= Given problem =
Quote, with no changes, the lines that run from the top of the material to the line with "from mathutils import Vector, Matrix", both included.

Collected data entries
- - - -

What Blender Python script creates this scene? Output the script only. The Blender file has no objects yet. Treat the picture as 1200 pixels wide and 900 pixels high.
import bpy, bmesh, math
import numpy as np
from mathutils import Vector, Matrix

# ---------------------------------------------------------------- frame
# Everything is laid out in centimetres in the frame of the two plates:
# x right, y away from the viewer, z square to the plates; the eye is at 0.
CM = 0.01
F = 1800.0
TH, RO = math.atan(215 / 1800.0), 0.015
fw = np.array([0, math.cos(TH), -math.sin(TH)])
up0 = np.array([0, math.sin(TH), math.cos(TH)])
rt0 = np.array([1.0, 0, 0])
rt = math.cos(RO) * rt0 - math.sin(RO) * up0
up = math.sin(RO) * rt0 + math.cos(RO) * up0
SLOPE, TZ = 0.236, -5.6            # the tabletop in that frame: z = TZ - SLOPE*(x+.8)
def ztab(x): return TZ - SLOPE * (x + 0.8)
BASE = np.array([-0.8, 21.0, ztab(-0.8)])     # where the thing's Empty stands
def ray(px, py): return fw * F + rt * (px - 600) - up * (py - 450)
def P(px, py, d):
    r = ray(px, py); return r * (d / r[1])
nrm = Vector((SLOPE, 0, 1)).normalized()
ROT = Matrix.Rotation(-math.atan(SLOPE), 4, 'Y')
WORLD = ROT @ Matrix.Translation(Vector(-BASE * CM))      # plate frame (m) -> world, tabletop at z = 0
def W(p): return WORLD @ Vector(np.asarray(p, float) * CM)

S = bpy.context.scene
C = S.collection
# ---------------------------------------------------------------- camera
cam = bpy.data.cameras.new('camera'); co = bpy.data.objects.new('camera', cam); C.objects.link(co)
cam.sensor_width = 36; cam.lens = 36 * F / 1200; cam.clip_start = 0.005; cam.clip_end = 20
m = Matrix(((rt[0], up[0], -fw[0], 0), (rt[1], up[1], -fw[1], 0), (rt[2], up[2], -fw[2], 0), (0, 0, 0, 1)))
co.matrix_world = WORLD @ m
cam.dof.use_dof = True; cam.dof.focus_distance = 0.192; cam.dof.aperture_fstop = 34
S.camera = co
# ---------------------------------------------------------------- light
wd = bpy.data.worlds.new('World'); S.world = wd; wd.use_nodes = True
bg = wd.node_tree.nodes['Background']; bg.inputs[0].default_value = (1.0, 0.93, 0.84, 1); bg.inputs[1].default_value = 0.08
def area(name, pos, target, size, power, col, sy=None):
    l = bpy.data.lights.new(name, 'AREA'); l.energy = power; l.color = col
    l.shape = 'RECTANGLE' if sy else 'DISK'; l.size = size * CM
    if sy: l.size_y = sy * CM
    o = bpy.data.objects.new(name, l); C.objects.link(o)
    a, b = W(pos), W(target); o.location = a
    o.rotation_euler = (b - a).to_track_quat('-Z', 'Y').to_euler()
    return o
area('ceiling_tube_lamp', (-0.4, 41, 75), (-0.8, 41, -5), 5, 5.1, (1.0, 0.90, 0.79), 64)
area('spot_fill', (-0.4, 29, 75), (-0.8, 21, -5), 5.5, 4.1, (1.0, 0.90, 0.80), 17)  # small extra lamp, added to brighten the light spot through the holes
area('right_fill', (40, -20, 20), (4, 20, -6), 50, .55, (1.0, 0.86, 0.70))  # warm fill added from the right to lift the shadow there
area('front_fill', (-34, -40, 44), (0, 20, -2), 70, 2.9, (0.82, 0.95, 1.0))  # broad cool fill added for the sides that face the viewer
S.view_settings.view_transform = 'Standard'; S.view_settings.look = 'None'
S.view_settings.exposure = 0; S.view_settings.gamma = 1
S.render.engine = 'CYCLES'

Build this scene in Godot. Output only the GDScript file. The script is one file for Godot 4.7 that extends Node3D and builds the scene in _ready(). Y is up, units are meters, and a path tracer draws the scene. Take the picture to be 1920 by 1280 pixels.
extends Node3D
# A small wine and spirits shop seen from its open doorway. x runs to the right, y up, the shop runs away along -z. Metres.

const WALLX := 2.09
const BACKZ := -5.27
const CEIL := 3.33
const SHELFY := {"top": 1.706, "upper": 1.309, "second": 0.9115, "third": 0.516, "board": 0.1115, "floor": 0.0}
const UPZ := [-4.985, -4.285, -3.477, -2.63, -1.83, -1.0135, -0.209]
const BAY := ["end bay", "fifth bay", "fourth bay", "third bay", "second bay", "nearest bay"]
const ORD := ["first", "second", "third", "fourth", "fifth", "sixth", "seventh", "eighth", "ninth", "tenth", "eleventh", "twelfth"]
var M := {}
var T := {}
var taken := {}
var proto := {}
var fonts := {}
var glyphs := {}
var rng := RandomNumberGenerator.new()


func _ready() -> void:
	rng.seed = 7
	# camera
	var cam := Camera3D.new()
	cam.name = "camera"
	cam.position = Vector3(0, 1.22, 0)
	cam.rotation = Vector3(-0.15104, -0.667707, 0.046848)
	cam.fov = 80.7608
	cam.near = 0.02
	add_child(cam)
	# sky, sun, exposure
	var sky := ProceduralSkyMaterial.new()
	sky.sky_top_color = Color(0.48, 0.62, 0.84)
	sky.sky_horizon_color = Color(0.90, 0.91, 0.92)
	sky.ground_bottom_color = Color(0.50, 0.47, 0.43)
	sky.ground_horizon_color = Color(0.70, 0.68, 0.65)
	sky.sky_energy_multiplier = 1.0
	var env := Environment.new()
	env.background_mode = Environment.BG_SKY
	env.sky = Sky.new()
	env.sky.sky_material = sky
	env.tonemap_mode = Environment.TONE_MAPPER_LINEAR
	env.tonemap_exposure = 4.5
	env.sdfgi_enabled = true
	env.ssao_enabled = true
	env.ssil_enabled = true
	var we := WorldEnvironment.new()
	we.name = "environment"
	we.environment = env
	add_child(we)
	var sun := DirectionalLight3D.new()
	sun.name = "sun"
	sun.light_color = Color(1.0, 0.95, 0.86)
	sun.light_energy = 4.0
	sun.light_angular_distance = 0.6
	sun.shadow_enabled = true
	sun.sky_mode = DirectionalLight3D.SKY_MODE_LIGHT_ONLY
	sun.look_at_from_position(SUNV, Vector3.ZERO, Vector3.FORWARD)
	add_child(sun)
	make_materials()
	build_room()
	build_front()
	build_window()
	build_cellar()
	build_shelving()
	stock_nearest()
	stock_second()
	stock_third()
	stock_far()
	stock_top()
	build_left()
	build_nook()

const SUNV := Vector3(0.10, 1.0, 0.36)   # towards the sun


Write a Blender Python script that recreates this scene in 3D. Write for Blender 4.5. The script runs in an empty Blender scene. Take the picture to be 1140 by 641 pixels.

- - - -

= Result below =
What Blender Python script creates this scene? Output the script only. The Blender file has no objects yet. Treat the picture as 1200 pixels wide and 900 pixels high.
import bpy, bmesh, math
import numpy as np
from mathutils import Vector, Matrix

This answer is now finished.